Et Foucault, sans aucun doute, dans cette attitude d’humour hautain qu’il affectionne, pouvait s’y reconnaître, du moins s’y retrouver aisément.

Avec l’étude considérable que Jean-Clet Martin a consacrée à l’écrivain argentin, sans qu’il y ait incompatibilité, il y a divergence de lecture et d’accent. Lecture empathique et passionnée ; accent mis sur les proliférations de l’imaginaire, le déploiement du monde et son écriture quand on le fait échapper à l’étau de la connaissance. Quand on le livre à la liberté de ses reflets et de ses replis, hors des contraintes des protocoles de la science objectivante. Le Borgès qui se découvre alors, qui se délivre, est celui des contes, des rêves, des «  tigres bleus », des milongas. Le maître incontesté de ces « puissances du faux » sous le signe desquelles Nietzsche, puis Deleuze après lui et à partir de lui, ont placé, pour nous, la littérature et toute créativité contemporaine.

Le plus bel éloge que l’on puisse, je crois, faire de ce livre, est d’être la meilleure et la plus claire des introductions à une œuvre généralement peu connue du lecteur français, rangée, en général, parmi les œuvres «  difficiles ». Très pédagogiquement, très utilement, Jean-Clet Martin a fait suivre d’un index la série des entrées qu’il propose dans les labyrinthes borgésiens, ces chemins qui bifurquent en tous sens. « Bifurcation » étant, d’ailleurs, leur dénomination générique, qui, à quelque niveau et à quelque moment qu’on les prennent, débouchent toutes sur une rupture avec la clarté prétendue de l’évidence cartésienne, sur la mise en question de toute idée d’origine, sur l’indécidabilité du vrai, d’un référentiel absolu. Tout n’étant que reflet et reflet de reflet, jeu de miroirs. L’écriture se substitue partout à la vue.

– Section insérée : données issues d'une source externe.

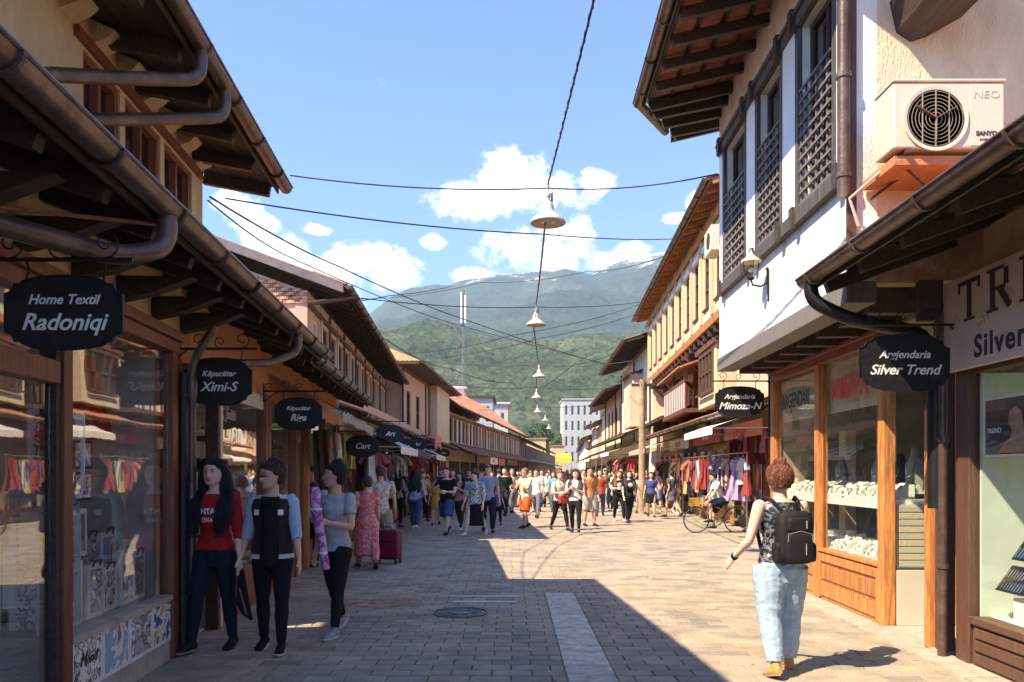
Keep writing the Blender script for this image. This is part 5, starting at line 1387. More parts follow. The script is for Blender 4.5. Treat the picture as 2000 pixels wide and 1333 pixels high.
awning('cream awning next along under the pale house', F3, 7.0, 12.5, 3.3, 2.4, .7, aw_cream)
awning('white awning by the ochre gable far right', F3, 14, 20, 3.2, 2.4, .7, aw_white)
awning('brown and white striped awning on the left past the shoe shops', FG0, .2, 3.6, 2.75, 1.25, .55, aw_white, aw_stripe, 10)
awning('dark awning after the striped one on the left', FG0, 4.2, 7.8, 2.7, 1.2, .5, aw_dark)
awning('grey white awning farther left above the hanging clothes', FG0, 8.6, 12.6, 2.75, 1.3, .55, aw_white, aw_dark, 8)
# ================================================================== GOODS
def gcol(n, c): return cloth(n, c)
# garment: shirt or dress shape with depth
_G = {}
def garment_mesh(kind, sd=0):
    if (kind, sd) in _G: return _G[(kind, sd)]
    L = {'shirt': .62, 'dress': 1.0, 'scarf': .9, 'trousers': .95}[kind]; r = random.Random(sd); mb = MB(); n = 10
    if kind == 'scarf':
        mb.grid(lambda a, b: ((a-.5)*.26*(1-.2*b), .03*math.sin(a*14+b*2), -L*b), 10, 6)
        mb.grid(lambda a, b: ((a-.5)*.24*(1-.2*b), .05+.03*math.sin(a*12+b*3), -L*.85*b), 10, 6)
    else:
        prof = {'shirt': [(0, .17), (.06, .21), (.2, .2), (L, .21)], 'dress': [(0, .16), (.06, .2), (.3, .16), (.45, .17), (L, .30)], 'trousers': [(0, .15), (.2, .19), (L, .2)]}[kind]
        def wd(t):
            for (a, x), (b, y) in zip(prof, prof[1:]):
                if t <= b: return x + (y-x)*(t-a)/(b-a)
            return prof[-1][1]
        ph = r.random()*6
        i0 = len(mb.v); m = 20
        for j in range(n+1):
            z = L*j/n; w = wd(z); dp = .05 + .03*j/n
            mb.pts([(w*math.cos(2*math.pi*k/m)*(1+.05*math.sin(j*1.7+k+ph)), dp*math.sin(2*math.pi*k/m)*(1+.9*math.sin(k*2.5+ph+j*.3)*(.3+.7*j/n)), -z*(1+.02*math.sin(k*1.3+ph))) for k in range(m)])
        for j in range(n):
            for k in range(m): mb.f.append((i0+j*m+k, i0+j*m+(k+1)%m, i0+(j+1)*m+(k+1)%m, i0+(j+1)*m+k))
        mb.f.append(tuple(i0+k for k in range(m)))
        if kind == 'shirt':
            for sx in (-1, 1): mb.tube([(sx*.15, 0, -.05), (sx*.27, 0, -.16), (sx*.31, 0, -.28)], [.06, .065, .07], 8)
        mb.tube([(-.17, 0, .0), (0, 0, .07), (.17, 0, .0)], .008, 4); mb.tube([(0, 0, .07), (.015, 0, .12), (0, 0, .14)], .005, 4)
    me = mb.mesh('garment', None, True); _G[(kind, sd)] = me; return me
def hang(fr, s, d, z, kind, m, label, across=False, scale=1.0):
    me = garment_mesh(kind, R.randrange(3)).copy()
    o = link(kind if kind != 'shirt' else 'hanging_shirt', me, m); o.location = fr(s, d, z)
    o.rotation_euler = (0, 0, fr.rot() + (math.pi/2 if across else 0) + R.uniform(-.25, .25)); o.scale = (scale,)*3
    tag(o, label, 'clothing' if kind != 'scarf' else 'scarf', 'clothes hung out in front of the shops')
PAL = {'red': (0.335, 0.047, 0.047), 'white': (0.570, 0.558, 0.540), 'purple': (0.165, 0.080, 0.214), 'black': (0.015, 0.015, 0.017), 'navy': (0.028, 0.034, 0.083), 'pink': (0.433, 0.164, 0.207), 'orange': (0.423, 0.166, 0.068), 'lilac': (0.344, 0.265, 0.424), 'cream': (0.457, 0.396, 0.310), 'teal': (0.052, 0.174, 0.187), 'brown': (0.112, 0.063, 0.039), 'grey': (0.192, 0.192, 0.198), 'yellow': (0.440, 0.354, 0.109), 'blue': (0.083, 0.132, 0.291), 'wine': (0.136, 0.026, 0.044), 'green': (0.054, 0.140, 0.066)}
def row(fr, s0, s1, d, z, kinds, cols, where, n, seed):
    r = random.Random(seed)
    for k in range(n):
        c = cols[k % len(cols)]; kd = kinds[(k // len(cols) + k) % len(kinds)]
        s = s0 + (s1-s0)*(k+.5)/n
        used = f'{c} {kd}'
        pos = f"{used} hanging {where}"
        hang(fr, s, d + r.uniform(-.06, .06), z + r.uniform(-.03, .03), kd, gcol(c, PAL[c]), pos + ('' if (c, kd) not in seen.setdefault(where, set()) else f", {['second', 'third', 'fourth', 'fifth'][min(3, cnt.setdefault((where, c, kd), 0))]} of its colour"), r.random() < .5, r.uniform(.9, 1.1))
        if (c, kd) in seen[where]: cnt[(where, c, kd)] += 1
        seen[where].add((c, kd))
seen = {}; cnt = {}
def rail(fr, s0, s1, d, z, lab):
    t = thing('clothes_rail', lab, 'clothes rail', fr((s0+s1)/2, d, 0))
    build('bar', MB(fr).tube([(s0, d, z), (s1, d, z)], .015, 6), steel, t)
    for s in (s0, s1): build('upright', MB(fr).tube([(s, d, 0), (s, d, z)], .014, 6).tube([(s, d-.2, .02), (s, d+.2, .02)], .014, 6), steel, t)
rail(F2, 5.4, 9.2, .8, 2.1, 'clothes rail nearest the Mimoza sign'); row(F2, 5.5, 9.1, .8, 1.96, ['dress', 'shirt', 'scarf'], ['red', 'white', 'black', 'lilac', 'pink', 'navy', 'wine', 'cream', 'blue'], 'on the rail nearest the Mimoza sign', 20, 1)
rail(F2, 9.8, 13.8, .8, 2.1, 'clothes rail under the GAZI board'); row(F2, 9.9, 13.7, .8, 1.96, ['dress', 'scarf', 'shirt'], ['red', 'purple', 'orange', 'black', 'white', 'wine', 'yellow', 'teal'], 'on the rail under the GAZI board', 20, 2)
rail(F2, 14.5, 20, .8, 2.1, 'clothes rail below the cream awning on the right'); row(F2, 14.6, 19.9, .8, 1.96, ['shirt', 'dress', 'scarf'], ['brown', 'orange', 'cream', 'black', 'pink', 'grey', 'white', 'green'], 'on the rail below the cream awning', 22, 3)
row(F2, 5.5, 9.2, .25, 2.75, ['scarf', 'shirt'], ['red', 'pink', 'wine', 'orange', 'brown'], 'high under the eave by the Mimoza sign', 14, 14)
rail(FG0, .6, 4.4, .5, 2.2, 'clothes rail under the striped awning'); row(FG0, .7, 4.3, .5, 2.06, ['dress', 'shirt', 'scarf'], ['white', 'pink', 'black', 'cream', 'wine', 'grey', 'lilac'], 'under the striped awning', 18, 5)
rail(FG0, 5.5, 9.5, .5, 2.2, 'clothes rail under the dark awning'); row(FG0, 5.6, 9.4, .5, 2.06, ['shirt', 'dress'], ['white', 'black', 'red', 'grey', 'cream', 'navy'], 'under the dark awning', 17, 6)
row(FG0, 10, 15.5, .5, 2.2, ['dress', 'shirt'], ['red', 'white', 'black', 'orange', 'grey', 'purple'], 'beyond the dark awning', 11, 7)
row(F3, 1, 12, 1.3, 2.3, ['shirt', 'dress'], ['red', 'white', 'brown', 'orange', 'cream', 'black', 'pink'], 'below the pale house on the right', 13, 8)
row(FL, 12.2, 16.0, .35, 2.3, ['scarf', 'shirt'], ['brown', 'orange', 'cream', 'white', 'black', 'yellow'], 'by the orange post past the Riga shop', 8, 9)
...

La vue, ce sens dit le plus noble et le plus indispensable à la connaissance, dont l’écrivain sera progressivement privé. Mais aussi la vue, maîtresse de cette illusion indéracinable, à la fois classique et moderne (le classicisme du moderne) que le monde pourrait être tenu sous un regard. Qu’il y aurait un point de vue exact, un unique point de vue vrai.

Non, il n’y a que l’écriture du monde, et la clarté analytique n’est que leurre, ainsi que l’opposition de la réalité au rêve.

On pensera à Genet, à ses jeux de miroirs, au « rêve des Black Panthers » s’élevant au-dessus du rêve de l’Amérique, aux feintes et aux « trahisons » affirmées du « spontané simulateur ». Et aussi à la suspicion jetée par Borgès, d’une manière si éclatante et décisive pour notre époque contemporaine, sur la « fonction auteur », cette fiction d’un romantisme attardé. L’auteur s’efface pour faire place à l’envahissement des images ; hors de la maîtrise du « faiseur » (hacedor) sur sa « propre » création. Au lieu de cela, on ne trouve que prolifération des lignes de fuite, bifurcations dans le labyrinthe ; que dépossession et déroute du cogito.

« Il n’y a pas de sujet, écrit Jean-Clet Martin, à propos d’une des nouvelles de Le livre de sable, sans supposer l’infinité des relations qui le dissolvent dans toutes les directions et le font communiquer avec d’autres personnalités. Il n’y a que des séquences, une périodisation d’événements congruents qui peuvent se dissoudre sur d’autres portées » (Bifurcation 15, p. 187)

Coexistence de tous les possibles, et même, et de ceux qui paraissaient ne pouvoir l’être entre eux, les « incompossibles », comme disait Leibniz ; «  étoilement de sentiers » (p.222). Telle restera fixée pour nous, dans notre mémoire, la signature musicale de Borgès, par la forte et convaincante écriture de Jean-Clet Martin.